- _Problem to solve_: Can the data below be echoed back word for word?

***

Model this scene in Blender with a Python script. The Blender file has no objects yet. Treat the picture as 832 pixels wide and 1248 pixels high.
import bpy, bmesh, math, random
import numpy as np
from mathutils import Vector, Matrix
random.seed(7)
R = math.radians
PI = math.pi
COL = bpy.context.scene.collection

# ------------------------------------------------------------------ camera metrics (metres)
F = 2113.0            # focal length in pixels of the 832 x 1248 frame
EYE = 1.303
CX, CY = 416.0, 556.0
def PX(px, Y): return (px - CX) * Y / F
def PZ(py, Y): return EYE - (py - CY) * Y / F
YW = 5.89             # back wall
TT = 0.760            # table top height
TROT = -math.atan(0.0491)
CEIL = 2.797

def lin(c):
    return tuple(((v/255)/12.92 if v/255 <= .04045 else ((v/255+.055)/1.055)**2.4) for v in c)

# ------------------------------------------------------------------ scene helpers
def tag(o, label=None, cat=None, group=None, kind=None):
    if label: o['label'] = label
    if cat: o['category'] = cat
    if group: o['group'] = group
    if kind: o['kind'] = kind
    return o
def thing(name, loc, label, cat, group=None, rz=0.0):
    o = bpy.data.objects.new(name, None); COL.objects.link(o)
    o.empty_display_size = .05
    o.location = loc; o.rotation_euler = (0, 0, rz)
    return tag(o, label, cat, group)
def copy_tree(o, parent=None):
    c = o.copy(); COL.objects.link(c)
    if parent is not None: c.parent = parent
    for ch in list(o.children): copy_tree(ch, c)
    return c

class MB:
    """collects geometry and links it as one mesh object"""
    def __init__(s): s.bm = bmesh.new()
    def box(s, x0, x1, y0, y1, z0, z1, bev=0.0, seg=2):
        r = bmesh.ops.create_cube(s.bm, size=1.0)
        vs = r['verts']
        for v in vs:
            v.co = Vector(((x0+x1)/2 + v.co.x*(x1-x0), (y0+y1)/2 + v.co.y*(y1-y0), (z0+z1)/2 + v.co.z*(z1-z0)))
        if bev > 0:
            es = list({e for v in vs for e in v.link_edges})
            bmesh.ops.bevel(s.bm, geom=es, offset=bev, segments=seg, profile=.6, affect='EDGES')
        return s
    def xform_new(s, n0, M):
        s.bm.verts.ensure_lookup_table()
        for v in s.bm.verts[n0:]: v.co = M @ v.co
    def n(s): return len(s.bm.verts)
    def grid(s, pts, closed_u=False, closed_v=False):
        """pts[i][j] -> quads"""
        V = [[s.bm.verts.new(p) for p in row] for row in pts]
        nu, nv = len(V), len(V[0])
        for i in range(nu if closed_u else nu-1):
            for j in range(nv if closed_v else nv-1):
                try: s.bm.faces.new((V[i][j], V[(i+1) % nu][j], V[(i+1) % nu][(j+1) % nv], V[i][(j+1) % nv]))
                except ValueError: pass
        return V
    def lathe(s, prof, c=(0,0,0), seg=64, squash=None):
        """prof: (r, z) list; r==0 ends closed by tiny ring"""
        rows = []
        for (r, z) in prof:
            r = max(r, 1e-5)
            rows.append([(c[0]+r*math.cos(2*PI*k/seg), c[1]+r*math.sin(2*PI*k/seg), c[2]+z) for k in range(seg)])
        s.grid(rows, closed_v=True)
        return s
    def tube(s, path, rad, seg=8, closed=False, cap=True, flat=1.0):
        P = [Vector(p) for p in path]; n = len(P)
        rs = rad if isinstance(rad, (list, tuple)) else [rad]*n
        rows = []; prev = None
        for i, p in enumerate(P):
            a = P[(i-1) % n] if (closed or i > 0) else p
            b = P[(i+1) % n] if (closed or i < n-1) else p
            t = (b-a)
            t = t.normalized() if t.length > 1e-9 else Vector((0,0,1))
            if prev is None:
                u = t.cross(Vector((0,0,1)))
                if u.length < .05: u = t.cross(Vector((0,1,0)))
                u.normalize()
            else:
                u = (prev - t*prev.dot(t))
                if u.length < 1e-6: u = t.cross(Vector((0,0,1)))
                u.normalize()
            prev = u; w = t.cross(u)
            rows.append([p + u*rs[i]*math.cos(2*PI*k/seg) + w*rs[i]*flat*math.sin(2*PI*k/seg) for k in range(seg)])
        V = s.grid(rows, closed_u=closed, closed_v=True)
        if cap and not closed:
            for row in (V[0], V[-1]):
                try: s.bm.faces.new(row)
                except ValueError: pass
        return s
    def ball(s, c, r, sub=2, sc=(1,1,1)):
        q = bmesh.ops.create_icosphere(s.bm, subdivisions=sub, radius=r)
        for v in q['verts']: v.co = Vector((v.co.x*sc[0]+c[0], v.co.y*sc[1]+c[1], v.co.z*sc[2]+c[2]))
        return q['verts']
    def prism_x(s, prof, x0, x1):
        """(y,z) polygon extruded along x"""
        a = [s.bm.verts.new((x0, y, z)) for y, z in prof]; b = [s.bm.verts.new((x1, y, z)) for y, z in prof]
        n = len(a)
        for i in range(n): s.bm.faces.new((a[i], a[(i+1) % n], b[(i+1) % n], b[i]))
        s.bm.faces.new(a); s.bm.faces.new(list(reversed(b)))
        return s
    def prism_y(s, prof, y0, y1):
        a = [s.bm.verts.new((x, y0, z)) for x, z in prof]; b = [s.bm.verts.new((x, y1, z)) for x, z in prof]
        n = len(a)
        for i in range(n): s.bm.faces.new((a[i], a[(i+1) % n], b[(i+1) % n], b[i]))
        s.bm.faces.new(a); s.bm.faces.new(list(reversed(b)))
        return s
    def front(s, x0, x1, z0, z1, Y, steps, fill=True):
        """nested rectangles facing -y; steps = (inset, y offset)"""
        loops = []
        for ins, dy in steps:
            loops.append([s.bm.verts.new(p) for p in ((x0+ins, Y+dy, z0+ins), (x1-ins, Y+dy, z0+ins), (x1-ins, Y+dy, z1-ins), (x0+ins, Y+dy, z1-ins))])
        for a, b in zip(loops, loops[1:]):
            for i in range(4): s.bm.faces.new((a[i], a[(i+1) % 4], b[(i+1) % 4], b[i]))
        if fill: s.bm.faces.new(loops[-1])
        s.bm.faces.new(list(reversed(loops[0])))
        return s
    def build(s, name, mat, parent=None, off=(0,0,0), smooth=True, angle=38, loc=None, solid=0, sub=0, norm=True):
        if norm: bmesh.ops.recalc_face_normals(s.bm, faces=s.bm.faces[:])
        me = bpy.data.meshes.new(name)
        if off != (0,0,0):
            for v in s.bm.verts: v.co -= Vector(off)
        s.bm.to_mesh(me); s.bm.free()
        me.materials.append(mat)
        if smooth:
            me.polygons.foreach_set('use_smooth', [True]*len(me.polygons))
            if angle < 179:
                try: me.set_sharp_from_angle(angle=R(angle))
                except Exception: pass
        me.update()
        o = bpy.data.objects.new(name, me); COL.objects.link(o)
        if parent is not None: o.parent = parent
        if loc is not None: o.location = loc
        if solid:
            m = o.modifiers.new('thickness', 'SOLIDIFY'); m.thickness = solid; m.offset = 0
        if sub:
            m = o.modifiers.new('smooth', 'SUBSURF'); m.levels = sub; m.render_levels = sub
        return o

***

- _Solution_:
Model this scene in Blender with a Python script. The Blender file has no objects yet. Treat the picture as 832 pixels wide and 1248 pixels high.
import bpy, bmesh, math, random
import numpy as np
from mathutils import Vector, Matrix
random.seed(7)
R = math.radians
PI = math.pi
COL = bpy.context.scene.collection

# ------------------------------------------------------------------ camera metrics (metres)
F = 2113.0            # focal length in pixels of the 832 x 1248 frame
EYE = 1.303
CX, CY = 416.0, 556.0
def PX(px, Y): return (px - CX) * Y / F
def PZ(py, Y): return EYE - (py - CY) * Y / F
YW = 5.89             # back wall
TT = 0.760            # table top height
TROT = -math.atan(0.0491)
CEIL = 2.797

def lin(c):
    return tuple(((v/255)/12.92 if v/255 <= .04045 else ((v/255+.055)/1.055)**2.4) for v in c)

# ------------------------------------------------------------------ scene helpers
def tag(o, label=None, cat=None, group=None, kind=None):
    if label: o['label'] = label
    if cat: o['category'] = cat
    if group: o['group'] = group
    if kind: o['kind'] = kind
    return o
def thing(name, loc, label, cat, group=None, rz=0.0):
    o = bpy.data.objects.new(name, None); COL.objects.link(o)
    o.empty_display_size = .05
    o.location = loc; o.rotation_euler = (0, 0, rz)
    return tag(o, label, cat, group)
def copy_tree(o, parent=None):
    c = o.copy(); COL.objects.link(c)
    if parent is not None: c.parent = parent
    for ch in list(o.children): copy_tree(ch, c)
    return c

class MB:
    """collects geometry and links it as one mesh object"""
    def __init__(s): s.bm = bmesh.new()
    def box(s, x0, x1, y0, y1, z0, z1, bev=0.0, seg=2):
        r = bmesh.ops.create_cube(s.bm, size=1.0)
        vs = r['verts']
        for v in vs:
            v.co = Vector(((x0+x1)/2 + v.co.x*(x1-x0), (y0+y1)/2 + v.co.y*(y1-y0), (z0+z1)/2 + v.co.z*(z1-z0)))
        if bev > 0:
            es = list({e for v in vs for e in v.link_edges})
            bmesh.ops.bevel(s.bm, geom=es, offset=bev, segments=seg, profile=.6, affect='EDGES')
        return s
    def xform_new(s, n0, M):
        s.bm.verts.ensure_lookup_table()
        for v in s.bm.verts[n0:]: v.co = M @ v.co
    def n(s): return len(s.bm.verts)
    def grid(s, pts, closed_u=False, closed_v=False):
        """pts[i][j] -> quads"""
        V = [[s.bm.verts.new(p) for p in row] for row in pts]
        nu, nv = len(V), len(V[0])
        for i in range(nu if closed_u else nu-1):
            for j in range(nv if closed_v else nv-1):
                try: s.bm.faces.new((V[i][j], V[(i+1) % nu][j], V[(i+1) % nu][(j+1) % nv], V[i][(j+1) % nv]))
                except ValueError: pass
        return V
    def lathe(s, prof, c=(0,0,0), seg=64, squash=None):
        """prof: (r, z) list; r==0 ends closed by tiny ring"""
        rows = []
        for (r, z) in prof:
            r = max(r, 1e-5)
            rows.append([(c[0]+r*math.cos(2*PI*k/seg), c[1]+r*math.sin(2*PI*k/seg), c[2]+z) for k in range(seg)])
        s.grid(rows, closed_v=True)
        return s
    def tube(s, path, rad, seg=8, closed=False, cap=True, flat=1.0):
        P = [Vector(p) for p in path]; n = len(P)
        rs = rad if isinstance(rad, (list, tuple)) else [rad]*n
        rows = []; prev = None
        for i, p in enumerate(P):
            a = P[(i-1) % n] if (closed or i > 0) else p
            b = P[(i+1) % n] if (closed or i < n-1) else p
            t = (b-a)
            t = t.normalized() if t.length > 1e-9 else Vector((0,0,1))
            if prev is None:
                u = t.cross(Vector((0,0,1)))
                if u.length < .05: u = t.cross(Vector((0,1,0)))
                u.normalize()
            else:
                u = (prev - t*prev.dot(t))
                if u.length < 1e-6: u = t.cross(Vector((0,0,1)))
                u.normalize()
            prev = u; w = t.cross(u)
            rows.append([p + u*rs[i]*math.cos(2*PI*k/seg) + w*rs[i]*flat*math.sin(2*PI*k/seg) for k in range(seg)])
        V = s.grid(rows, closed_u=closed, closed_v=True)
        if cap and not closed:
            for row in (V[0], V[-1]):
                try: s.bm.faces.new(row)
                except ValueError: pass
        return s
    def ball(s, c, r, sub=2, sc=(1,1,1)):
        q = bmesh.ops.create_icosphere(s.bm, subdivisions=sub, radius=r)
        for v in q['verts']: v.co = Vector((v.co.x*sc[0]+c[0], v.co.y*sc[1]+c[1], v.co.z*sc[2]+c[2]))
        return q['verts']
    def prism_x(s, prof, x0, x1):
        """(y,z) polygon extruded along x"""
        a = [s.bm.verts.new((x0, y, z)) for y, z in prof]; b = [s.bm.verts.new((x1, y, z)) for y, z in prof]
        n = len(a)
        for i in range(n): s.bm.faces.new((a[i], a[(i+1) % n], b[(i+1) % n], b[i]))
        s.bm.faces.new(a); s.bm.faces.new(list(reversed(b)))
        return s
    def prism_y(s, prof, y0, y1):
        a = [s.bm.verts.new((x, y0, z)) for x, z in prof]; b = [s.bm.verts.new((x, y1, z)) for x, z in prof]
        n = len(a)
        for i in range(n): s.bm.faces.new((a[i], a[(i+1) % n], b[(i+1) % n], b[i]))
        s.bm.faces.new(a); s.bm.faces.new(list(reversed(b)))
        return s
    def front(s, x0, x1, z0, z1, Y, steps, fill=True):
        """nested rectangles facing -y; steps = (inset, y offset)"""
        loops = []
        for ins, dy in steps:
            loops.append([s.bm.verts.new(p) for p in ((x0+ins, Y+dy, z0+ins), (x1-ins, Y+dy, z0+ins), (x1-ins, Y+dy, z1-ins), (x0+ins, Y+dy, z1-ins))])
        for a, b in zip(loops, loops[1:]):
            for i in range(4): s.bm.faces.new((a[i], a[(i+1) % 4], b[(i+1) % 4], b[i]))
        if fill: s.bm.faces.new(loops[-1])
        s.bm.faces.new(list(reversed(loops[0])))
        return s
    def build(s, name, mat, parent=None, off=(0,0,0), smooth=True, angle=38, loc=None, solid=0, sub=0, norm=True):
        if norm: bmesh.ops.recalc_face_normals(s.bm, faces=s.bm.faces[:])
        me = bpy.data.meshes.new(name)
        if off != (0,0,0):
            for v in s.bm.verts: v.co -= Vector(off)
        s.bm.to_mesh(me); s.bm.free()
        me.materials.append(mat)
        if smooth:
            me.polygons.foreach_set('use_smooth', [True]*len(me.polygons))
            if angle < 179:
                try: me.set_sharp_from_angle(angle=R(angle))
                except Exception: pass
        me.update()
        o = bpy.data.objects.new(name, me); COL.objects.link(o)
        if parent is not None: o.parent = parent
        if loc is not None: o.location = loc
        if solid:
            m = o.modifiers.new('thickness', 'SOLIDIFY'); m.thickness = solid; m.offset = 0
        if sub:
            m = o.modifiers.new('smooth', 'SUBSURF'); m.levels = sub; m.render_levels = sub
        return o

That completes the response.